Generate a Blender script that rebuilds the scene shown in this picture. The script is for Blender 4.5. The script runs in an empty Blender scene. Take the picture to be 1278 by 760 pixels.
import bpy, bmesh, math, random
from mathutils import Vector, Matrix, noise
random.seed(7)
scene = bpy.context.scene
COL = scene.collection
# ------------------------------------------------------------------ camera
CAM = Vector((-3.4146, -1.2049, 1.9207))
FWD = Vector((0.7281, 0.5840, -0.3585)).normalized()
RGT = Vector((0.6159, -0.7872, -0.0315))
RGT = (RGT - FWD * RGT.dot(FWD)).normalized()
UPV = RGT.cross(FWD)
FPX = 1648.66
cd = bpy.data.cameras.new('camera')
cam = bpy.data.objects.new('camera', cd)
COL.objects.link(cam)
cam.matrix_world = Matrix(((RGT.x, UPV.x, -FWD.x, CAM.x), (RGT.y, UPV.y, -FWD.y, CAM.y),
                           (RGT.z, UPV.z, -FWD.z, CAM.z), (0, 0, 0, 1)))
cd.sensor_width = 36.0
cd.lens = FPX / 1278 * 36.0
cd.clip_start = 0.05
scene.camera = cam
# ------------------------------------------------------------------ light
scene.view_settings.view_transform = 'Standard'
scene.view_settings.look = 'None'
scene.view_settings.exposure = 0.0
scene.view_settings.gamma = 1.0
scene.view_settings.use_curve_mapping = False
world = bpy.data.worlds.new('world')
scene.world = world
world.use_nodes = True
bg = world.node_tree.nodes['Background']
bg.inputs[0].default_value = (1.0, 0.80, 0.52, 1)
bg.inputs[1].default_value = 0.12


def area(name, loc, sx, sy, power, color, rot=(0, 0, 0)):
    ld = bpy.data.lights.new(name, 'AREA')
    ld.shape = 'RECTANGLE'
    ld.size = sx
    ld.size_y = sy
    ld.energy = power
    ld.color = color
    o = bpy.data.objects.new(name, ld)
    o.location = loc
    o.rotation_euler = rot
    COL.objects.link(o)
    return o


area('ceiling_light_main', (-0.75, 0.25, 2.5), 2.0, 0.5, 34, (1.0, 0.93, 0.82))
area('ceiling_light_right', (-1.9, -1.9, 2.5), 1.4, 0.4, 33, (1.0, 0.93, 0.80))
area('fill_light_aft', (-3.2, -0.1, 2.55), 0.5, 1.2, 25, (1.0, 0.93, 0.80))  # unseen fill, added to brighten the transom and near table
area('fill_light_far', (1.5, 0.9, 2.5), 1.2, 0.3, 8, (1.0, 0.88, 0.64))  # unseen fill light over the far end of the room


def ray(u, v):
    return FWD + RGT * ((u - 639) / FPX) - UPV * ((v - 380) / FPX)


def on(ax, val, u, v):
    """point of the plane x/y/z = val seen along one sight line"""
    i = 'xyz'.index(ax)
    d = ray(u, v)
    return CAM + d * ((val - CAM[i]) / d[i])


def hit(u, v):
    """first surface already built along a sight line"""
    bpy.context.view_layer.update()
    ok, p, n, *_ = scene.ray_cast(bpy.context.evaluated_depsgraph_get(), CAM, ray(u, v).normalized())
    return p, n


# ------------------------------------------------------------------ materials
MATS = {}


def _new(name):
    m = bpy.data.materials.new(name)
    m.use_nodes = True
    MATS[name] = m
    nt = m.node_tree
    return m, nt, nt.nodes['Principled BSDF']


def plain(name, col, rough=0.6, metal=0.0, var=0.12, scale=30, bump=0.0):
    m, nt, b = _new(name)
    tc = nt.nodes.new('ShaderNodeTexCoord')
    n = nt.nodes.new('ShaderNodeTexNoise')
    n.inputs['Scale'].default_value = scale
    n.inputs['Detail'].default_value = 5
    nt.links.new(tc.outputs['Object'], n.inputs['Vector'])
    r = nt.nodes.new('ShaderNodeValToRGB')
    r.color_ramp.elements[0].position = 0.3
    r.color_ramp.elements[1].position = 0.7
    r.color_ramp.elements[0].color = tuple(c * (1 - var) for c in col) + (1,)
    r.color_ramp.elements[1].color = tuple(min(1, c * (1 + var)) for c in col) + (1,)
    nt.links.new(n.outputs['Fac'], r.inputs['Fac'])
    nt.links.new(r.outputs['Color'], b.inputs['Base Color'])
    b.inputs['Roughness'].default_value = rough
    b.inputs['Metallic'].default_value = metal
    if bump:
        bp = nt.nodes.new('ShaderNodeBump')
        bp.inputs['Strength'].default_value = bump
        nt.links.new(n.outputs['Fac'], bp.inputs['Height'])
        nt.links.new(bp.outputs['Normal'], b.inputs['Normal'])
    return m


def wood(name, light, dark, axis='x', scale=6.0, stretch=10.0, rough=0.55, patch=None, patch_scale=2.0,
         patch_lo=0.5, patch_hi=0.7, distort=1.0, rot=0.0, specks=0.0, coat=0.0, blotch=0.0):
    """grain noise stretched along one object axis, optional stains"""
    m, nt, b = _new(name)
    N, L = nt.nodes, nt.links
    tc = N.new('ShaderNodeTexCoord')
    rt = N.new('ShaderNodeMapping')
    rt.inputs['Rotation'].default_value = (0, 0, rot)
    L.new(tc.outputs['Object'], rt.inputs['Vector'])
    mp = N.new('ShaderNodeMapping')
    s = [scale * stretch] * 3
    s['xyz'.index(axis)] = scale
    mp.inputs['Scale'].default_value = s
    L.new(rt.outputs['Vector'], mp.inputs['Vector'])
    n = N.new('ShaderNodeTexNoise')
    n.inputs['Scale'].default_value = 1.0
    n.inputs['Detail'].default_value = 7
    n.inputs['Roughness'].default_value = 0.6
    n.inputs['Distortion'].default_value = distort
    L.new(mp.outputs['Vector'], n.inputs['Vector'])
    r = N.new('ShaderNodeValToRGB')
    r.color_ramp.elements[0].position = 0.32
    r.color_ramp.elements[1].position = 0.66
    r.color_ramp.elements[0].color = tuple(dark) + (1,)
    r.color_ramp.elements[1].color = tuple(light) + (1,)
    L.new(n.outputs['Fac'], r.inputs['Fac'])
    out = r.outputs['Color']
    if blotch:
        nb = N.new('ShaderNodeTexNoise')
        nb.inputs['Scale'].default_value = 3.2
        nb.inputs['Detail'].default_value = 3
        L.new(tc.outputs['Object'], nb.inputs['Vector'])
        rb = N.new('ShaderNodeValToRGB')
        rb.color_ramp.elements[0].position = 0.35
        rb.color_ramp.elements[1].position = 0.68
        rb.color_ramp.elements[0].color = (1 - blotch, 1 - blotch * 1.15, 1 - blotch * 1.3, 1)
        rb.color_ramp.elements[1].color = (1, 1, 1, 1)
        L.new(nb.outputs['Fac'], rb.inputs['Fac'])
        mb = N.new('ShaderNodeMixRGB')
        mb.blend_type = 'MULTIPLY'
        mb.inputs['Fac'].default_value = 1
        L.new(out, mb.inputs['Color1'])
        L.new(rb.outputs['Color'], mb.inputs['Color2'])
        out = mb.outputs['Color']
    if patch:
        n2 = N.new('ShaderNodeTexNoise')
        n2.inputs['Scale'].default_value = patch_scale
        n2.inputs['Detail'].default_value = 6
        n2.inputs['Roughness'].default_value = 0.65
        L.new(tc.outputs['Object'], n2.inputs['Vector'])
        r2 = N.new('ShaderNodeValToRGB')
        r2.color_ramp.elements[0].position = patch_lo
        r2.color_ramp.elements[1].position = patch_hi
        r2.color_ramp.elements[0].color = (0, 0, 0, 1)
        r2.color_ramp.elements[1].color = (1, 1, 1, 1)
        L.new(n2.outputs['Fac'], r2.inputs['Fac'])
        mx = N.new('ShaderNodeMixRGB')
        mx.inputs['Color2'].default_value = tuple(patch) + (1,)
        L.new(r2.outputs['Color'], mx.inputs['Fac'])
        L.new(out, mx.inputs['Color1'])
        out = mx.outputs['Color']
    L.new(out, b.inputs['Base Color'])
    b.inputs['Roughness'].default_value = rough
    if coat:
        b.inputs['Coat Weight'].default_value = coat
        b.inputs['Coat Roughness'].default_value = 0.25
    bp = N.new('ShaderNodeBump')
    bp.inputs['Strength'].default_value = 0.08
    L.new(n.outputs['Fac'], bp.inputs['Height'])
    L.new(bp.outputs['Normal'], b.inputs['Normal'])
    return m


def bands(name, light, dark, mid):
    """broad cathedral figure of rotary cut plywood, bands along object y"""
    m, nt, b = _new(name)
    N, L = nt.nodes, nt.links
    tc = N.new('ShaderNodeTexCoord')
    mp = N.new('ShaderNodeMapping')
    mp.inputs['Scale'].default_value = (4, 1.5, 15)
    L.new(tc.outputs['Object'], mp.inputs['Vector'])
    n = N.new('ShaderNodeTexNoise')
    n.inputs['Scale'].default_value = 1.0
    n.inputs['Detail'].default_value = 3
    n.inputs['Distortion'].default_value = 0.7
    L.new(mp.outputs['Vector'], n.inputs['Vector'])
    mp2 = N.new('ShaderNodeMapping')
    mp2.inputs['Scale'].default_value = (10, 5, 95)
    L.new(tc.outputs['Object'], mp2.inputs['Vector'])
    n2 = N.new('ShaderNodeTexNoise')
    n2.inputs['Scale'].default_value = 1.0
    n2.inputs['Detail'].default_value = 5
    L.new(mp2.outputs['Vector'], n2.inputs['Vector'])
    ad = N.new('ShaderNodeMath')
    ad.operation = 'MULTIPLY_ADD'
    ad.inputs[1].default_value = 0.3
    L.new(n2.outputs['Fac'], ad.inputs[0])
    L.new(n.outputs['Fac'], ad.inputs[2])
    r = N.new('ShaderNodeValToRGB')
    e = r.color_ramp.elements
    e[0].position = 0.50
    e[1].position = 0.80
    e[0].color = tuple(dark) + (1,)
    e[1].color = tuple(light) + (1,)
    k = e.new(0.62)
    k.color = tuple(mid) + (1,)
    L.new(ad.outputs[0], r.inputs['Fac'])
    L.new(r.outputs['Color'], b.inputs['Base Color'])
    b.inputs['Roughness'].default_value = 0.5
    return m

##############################

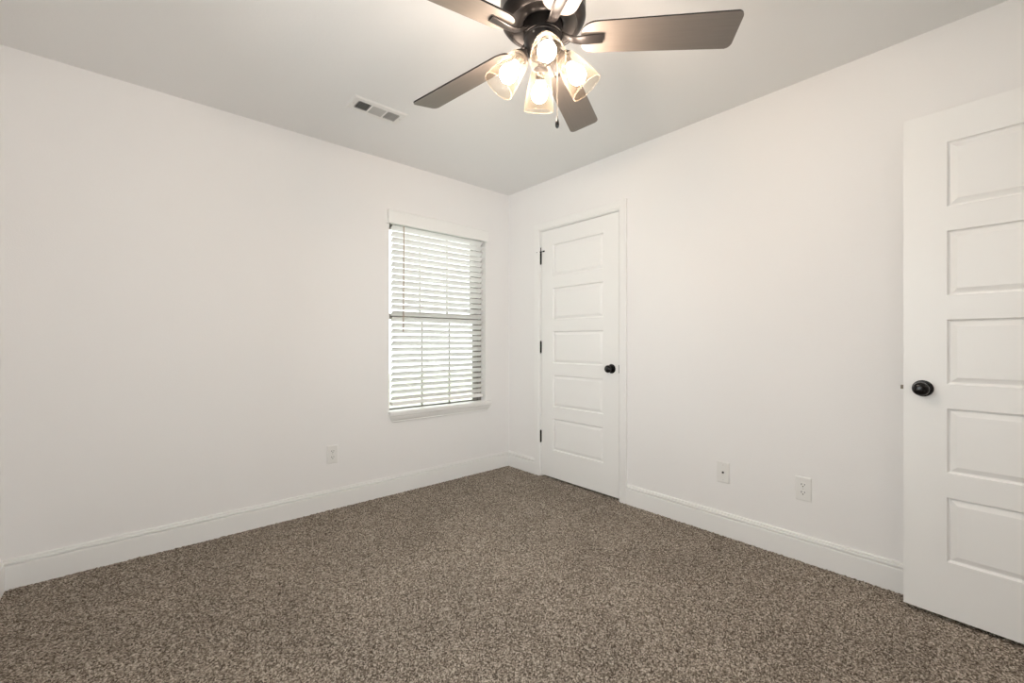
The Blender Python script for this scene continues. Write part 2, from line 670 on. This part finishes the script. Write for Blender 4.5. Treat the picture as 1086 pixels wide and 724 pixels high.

##############################

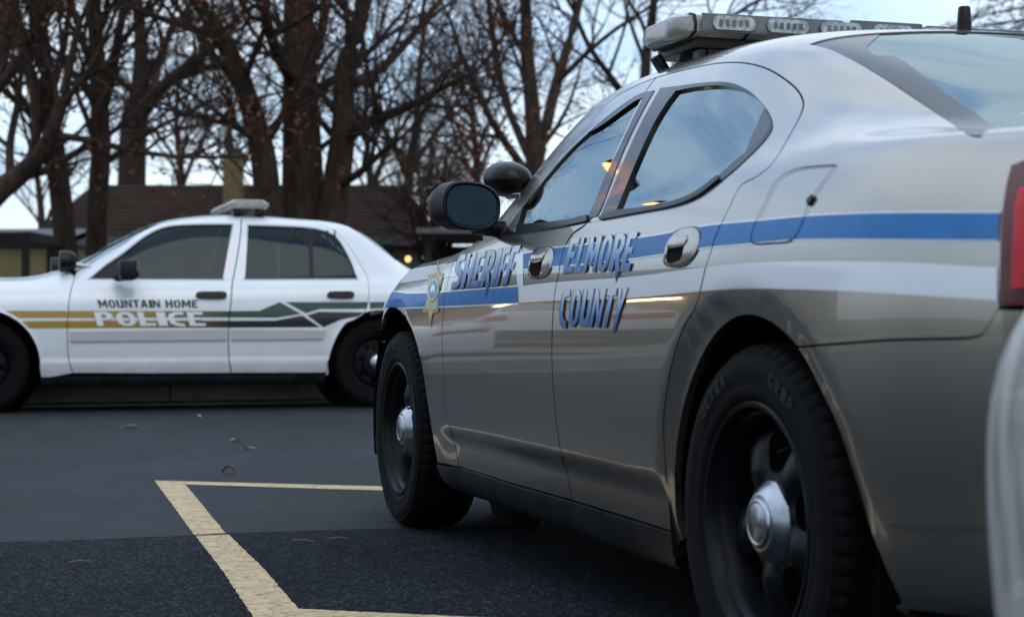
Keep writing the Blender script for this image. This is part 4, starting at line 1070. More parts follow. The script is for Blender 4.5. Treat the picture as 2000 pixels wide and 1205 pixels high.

##############################

● Task to complete: Each line above that holds the string "this" should be copied and shown.

● Exercise result:
Generate a Blender script that rebuilds the scene shown in this picture. The script is for Blender 4.5. The script runs in an empty Blender scene. Take the picture to be 1278 by 760 pixels.
The Blender Python script for this scene continues. Write part 2, from line 670 on. This part finishes the script. Write for Blender 4.5. Treat the picture as 1086 pixels wide and 724 pixels high.
Keep writing the Blender script for this image. This is part 4, starting at line 1070. More parts follow. The script is for Blender 4.5. Treat the picture as 2000 pixels wide and 1205 pixels high.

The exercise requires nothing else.